**What is needed**
The material below contains a line with "Write part 3" and a line with "link('print', b, 'pale', bd, 0)". Copy exactly those two lines and all lines between them.

— start Provided information —

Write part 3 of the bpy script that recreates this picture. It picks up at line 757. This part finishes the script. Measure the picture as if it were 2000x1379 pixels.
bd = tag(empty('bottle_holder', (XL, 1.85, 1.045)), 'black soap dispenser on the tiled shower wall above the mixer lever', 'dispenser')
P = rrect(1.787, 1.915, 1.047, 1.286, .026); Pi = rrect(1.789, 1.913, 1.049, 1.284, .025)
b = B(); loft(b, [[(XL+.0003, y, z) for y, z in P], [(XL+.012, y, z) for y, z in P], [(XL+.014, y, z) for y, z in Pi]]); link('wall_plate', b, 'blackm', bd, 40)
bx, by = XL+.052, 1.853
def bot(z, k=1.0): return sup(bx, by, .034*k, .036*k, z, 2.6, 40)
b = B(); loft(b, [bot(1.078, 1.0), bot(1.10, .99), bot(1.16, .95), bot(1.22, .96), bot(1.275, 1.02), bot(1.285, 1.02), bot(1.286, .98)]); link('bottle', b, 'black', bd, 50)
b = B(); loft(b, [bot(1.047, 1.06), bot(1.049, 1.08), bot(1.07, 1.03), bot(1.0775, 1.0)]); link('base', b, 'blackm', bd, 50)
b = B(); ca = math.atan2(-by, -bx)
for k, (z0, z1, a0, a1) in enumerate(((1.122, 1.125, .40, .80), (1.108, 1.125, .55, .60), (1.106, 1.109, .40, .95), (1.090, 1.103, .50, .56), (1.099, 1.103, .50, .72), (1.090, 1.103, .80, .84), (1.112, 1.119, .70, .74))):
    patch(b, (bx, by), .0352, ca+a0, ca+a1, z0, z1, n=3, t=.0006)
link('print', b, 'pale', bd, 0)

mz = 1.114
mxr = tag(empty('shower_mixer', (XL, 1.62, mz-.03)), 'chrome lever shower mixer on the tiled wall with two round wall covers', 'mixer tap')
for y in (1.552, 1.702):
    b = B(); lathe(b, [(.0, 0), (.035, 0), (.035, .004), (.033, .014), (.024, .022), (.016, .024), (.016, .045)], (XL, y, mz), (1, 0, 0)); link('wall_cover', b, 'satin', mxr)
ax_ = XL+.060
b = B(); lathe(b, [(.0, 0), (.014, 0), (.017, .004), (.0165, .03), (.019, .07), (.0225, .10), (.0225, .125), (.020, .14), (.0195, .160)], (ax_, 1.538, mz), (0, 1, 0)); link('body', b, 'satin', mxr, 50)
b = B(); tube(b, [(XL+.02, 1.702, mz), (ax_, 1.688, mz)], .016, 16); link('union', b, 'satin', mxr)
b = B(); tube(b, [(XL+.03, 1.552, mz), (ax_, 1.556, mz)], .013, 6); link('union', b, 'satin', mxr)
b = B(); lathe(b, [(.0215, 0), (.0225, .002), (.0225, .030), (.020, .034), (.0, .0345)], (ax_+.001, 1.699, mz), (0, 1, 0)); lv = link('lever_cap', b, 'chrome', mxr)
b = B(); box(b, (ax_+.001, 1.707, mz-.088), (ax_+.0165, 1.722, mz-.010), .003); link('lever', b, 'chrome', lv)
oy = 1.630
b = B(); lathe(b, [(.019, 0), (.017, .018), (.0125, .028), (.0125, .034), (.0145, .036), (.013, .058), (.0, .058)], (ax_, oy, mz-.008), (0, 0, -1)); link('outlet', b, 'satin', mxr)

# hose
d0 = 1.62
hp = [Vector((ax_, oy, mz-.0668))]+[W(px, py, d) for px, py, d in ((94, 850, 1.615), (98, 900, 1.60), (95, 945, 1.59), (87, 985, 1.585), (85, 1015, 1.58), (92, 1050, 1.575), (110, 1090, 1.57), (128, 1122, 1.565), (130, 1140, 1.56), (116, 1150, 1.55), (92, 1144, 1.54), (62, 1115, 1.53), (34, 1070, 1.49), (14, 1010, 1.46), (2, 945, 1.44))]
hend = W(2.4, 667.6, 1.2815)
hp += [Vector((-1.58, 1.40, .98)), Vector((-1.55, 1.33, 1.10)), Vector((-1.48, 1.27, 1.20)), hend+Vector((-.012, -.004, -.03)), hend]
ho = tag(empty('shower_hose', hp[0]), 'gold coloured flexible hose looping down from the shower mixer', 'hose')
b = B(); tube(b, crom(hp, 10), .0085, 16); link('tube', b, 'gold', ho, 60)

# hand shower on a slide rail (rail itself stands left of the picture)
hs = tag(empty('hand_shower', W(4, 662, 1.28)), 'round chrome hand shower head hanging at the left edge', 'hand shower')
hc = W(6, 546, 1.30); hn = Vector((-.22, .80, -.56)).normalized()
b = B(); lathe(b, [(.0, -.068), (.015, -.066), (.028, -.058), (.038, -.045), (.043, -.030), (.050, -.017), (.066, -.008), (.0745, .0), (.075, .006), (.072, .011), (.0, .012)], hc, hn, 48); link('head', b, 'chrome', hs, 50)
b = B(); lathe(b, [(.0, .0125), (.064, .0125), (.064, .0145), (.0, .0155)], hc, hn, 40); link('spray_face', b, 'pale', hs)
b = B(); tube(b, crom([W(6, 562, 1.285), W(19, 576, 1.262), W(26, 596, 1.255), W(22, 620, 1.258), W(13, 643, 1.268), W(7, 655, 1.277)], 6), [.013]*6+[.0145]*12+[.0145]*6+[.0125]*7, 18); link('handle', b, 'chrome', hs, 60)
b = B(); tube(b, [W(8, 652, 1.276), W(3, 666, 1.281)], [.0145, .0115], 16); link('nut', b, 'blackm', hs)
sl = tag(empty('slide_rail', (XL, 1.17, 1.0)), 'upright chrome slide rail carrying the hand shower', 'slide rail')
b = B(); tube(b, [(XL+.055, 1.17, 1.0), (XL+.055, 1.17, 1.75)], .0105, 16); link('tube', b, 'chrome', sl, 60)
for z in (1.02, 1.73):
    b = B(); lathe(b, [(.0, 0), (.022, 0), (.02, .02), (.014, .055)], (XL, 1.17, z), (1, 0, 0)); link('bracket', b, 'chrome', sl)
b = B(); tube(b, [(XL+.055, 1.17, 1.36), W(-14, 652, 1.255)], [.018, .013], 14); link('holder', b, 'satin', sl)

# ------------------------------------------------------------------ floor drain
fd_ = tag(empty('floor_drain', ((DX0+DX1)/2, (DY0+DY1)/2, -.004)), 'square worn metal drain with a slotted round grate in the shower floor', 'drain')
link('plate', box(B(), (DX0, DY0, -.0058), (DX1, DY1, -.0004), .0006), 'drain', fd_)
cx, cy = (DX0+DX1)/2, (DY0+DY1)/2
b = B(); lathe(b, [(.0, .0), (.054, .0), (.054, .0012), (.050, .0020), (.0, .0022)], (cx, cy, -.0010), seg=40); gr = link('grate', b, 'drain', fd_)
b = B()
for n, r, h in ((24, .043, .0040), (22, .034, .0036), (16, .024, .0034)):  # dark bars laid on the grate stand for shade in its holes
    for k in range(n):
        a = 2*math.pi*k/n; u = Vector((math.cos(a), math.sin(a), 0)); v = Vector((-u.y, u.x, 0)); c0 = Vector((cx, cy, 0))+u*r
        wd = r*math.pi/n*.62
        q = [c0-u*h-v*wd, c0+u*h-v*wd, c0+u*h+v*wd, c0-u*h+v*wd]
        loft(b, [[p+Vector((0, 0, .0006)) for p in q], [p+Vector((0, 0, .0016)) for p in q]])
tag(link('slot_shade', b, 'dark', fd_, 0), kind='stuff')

— end Provided information —
— start Provided information —

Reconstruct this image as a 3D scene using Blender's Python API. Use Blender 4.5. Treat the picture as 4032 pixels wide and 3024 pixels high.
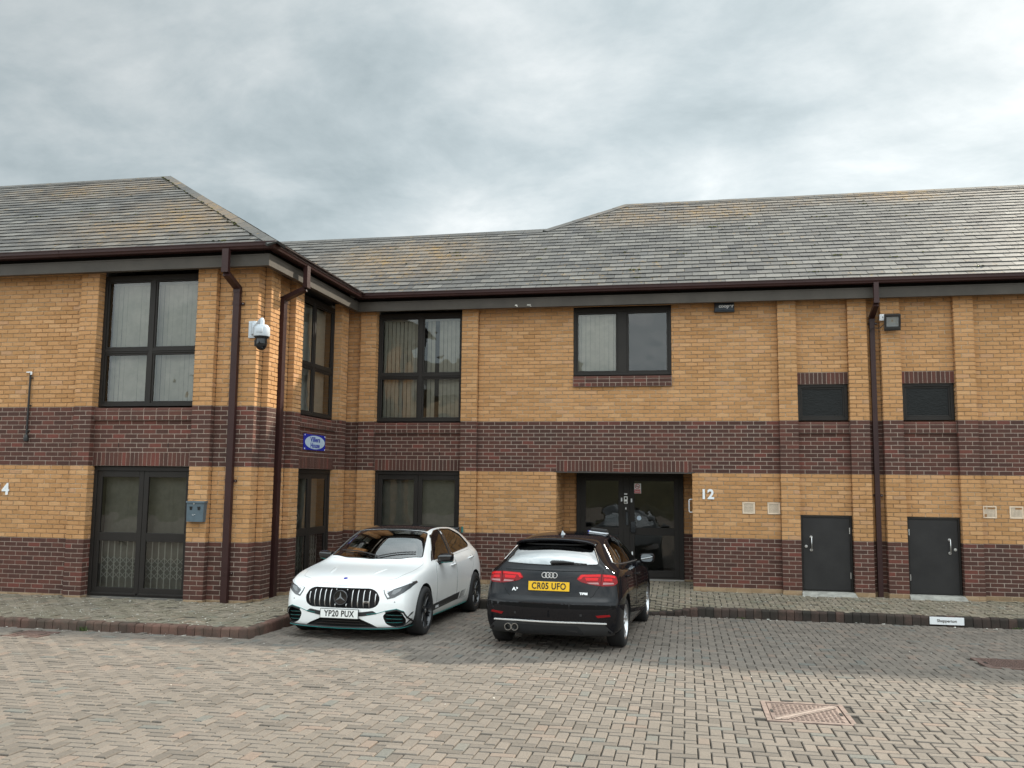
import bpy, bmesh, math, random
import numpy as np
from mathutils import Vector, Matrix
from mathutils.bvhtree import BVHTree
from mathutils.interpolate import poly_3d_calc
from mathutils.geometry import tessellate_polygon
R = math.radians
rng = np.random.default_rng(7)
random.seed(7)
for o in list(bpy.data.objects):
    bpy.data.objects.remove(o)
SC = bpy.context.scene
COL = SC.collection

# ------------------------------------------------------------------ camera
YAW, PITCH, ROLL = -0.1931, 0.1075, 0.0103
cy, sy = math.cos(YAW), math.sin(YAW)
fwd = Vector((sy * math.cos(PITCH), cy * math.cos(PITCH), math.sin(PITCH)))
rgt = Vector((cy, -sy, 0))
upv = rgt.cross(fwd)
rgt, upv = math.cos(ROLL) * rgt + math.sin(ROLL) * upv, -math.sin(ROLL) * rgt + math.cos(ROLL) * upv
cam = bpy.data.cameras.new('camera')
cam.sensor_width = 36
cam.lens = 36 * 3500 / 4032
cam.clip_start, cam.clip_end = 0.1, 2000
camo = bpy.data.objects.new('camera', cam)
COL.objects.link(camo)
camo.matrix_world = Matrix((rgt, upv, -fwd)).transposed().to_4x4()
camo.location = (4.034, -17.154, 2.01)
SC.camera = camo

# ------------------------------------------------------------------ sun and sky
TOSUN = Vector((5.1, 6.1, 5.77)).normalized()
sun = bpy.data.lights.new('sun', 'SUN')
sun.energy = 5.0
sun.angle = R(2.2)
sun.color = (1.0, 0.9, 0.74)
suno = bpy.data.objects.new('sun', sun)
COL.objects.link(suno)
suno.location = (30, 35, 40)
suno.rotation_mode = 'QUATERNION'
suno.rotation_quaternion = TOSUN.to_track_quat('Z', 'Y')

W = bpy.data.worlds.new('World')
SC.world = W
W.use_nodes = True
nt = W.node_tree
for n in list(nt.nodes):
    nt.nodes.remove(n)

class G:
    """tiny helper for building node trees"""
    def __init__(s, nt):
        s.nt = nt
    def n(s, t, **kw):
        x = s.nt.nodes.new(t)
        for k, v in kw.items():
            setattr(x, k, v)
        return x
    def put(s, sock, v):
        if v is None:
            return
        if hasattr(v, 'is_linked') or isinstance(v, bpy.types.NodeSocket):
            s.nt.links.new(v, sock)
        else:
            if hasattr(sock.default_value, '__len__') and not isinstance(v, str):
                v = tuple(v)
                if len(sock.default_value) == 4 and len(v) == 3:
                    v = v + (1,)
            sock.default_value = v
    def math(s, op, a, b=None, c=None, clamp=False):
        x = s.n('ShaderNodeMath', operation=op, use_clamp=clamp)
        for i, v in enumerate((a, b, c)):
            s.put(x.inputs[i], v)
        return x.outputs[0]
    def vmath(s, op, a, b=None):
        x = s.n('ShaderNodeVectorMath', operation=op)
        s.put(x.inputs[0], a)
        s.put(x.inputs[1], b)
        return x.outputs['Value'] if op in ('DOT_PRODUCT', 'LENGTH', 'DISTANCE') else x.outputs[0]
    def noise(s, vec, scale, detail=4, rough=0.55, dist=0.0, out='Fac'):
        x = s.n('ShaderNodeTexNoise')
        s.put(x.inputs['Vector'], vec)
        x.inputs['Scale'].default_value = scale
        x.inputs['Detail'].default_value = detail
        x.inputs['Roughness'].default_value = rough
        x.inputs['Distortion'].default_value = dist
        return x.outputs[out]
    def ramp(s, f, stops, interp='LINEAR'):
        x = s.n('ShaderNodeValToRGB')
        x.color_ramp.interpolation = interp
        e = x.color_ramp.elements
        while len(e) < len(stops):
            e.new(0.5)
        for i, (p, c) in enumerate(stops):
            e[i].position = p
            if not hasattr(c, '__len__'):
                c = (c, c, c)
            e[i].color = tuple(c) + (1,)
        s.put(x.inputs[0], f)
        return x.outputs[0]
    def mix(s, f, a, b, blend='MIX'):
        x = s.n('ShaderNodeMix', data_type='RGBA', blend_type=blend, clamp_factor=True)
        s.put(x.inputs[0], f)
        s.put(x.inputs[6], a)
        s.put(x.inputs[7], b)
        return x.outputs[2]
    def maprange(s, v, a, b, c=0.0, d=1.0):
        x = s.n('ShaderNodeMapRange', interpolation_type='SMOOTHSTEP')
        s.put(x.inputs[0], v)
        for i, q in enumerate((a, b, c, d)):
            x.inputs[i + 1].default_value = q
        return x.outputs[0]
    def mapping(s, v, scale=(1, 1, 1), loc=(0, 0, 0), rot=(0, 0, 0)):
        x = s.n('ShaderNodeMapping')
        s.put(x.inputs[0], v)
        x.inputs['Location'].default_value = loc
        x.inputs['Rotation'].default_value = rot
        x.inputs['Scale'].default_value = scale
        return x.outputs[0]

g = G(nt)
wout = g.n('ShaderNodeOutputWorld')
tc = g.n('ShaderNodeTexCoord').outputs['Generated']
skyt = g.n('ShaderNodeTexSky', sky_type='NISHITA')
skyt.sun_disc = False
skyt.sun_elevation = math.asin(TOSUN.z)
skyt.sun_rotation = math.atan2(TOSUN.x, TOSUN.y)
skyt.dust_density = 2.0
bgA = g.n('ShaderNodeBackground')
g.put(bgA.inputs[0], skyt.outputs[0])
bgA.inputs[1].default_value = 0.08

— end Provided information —

**Full response**
Write part 3 of the bpy script that recreates this picture. It picks up at line 757. This part finishes the script. Measure the picture as if it were 2000x1379 pixels.
bd = tag(empty('bottle_holder', (XL, 1.85, 1.045)), 'black soap dispenser on the tiled shower wall above the mixer lever', 'dispenser')
P = rrect(1.787, 1.915, 1.047, 1.286, .026); Pi = rrect(1.789, 1.913, 1.049, 1.284, .025)
b = B(); loft(b, [[(XL+.0003, y, z) for y, z in P], [(XL+.012, y, z) for y, z in P], [(XL+.014, y, z) for y, z in Pi]]); link('wall_plate', b, 'blackm', bd, 40)
bx, by = XL+.052, 1.853
def bot(z, k=1.0): return sup(bx, by, .034*k, .036*k, z, 2.6, 40)
b = B(); loft(b, [bot(1.078, 1.0), bot(1.10, .99), bot(1.16, .95), bot(1.22, .96), bot(1.275, 1.02), bot(1.285, 1.02), bot(1.286, .98)]); link('bottle', b, 'black', bd, 50)
b = B(); loft(b, [bot(1.047, 1.06), bot(1.049, 1.08), bot(1.07, 1.03), bot(1.0775, 1.0)]); link('base', b, 'blackm', bd, 50)
b = B(); ca = math.atan2(-by, -bx)
for k, (z0, z1, a0, a1) in enumerate(((1.122, 1.125, .40, .80), (1.108, 1.125, .55, .60), (1.106, 1.109, .40, .95), (1.090, 1.103, .50, .56), (1.099, 1.103, .50, .72), (1.090, 1.103, .80, .84), (1.112, 1.119, .70, .74))):
    patch(b, (bx, by), .0352, ca+a0, ca+a1, z0, z1, n=3, t=.0006)
link('print', b, 'pale', bd, 0)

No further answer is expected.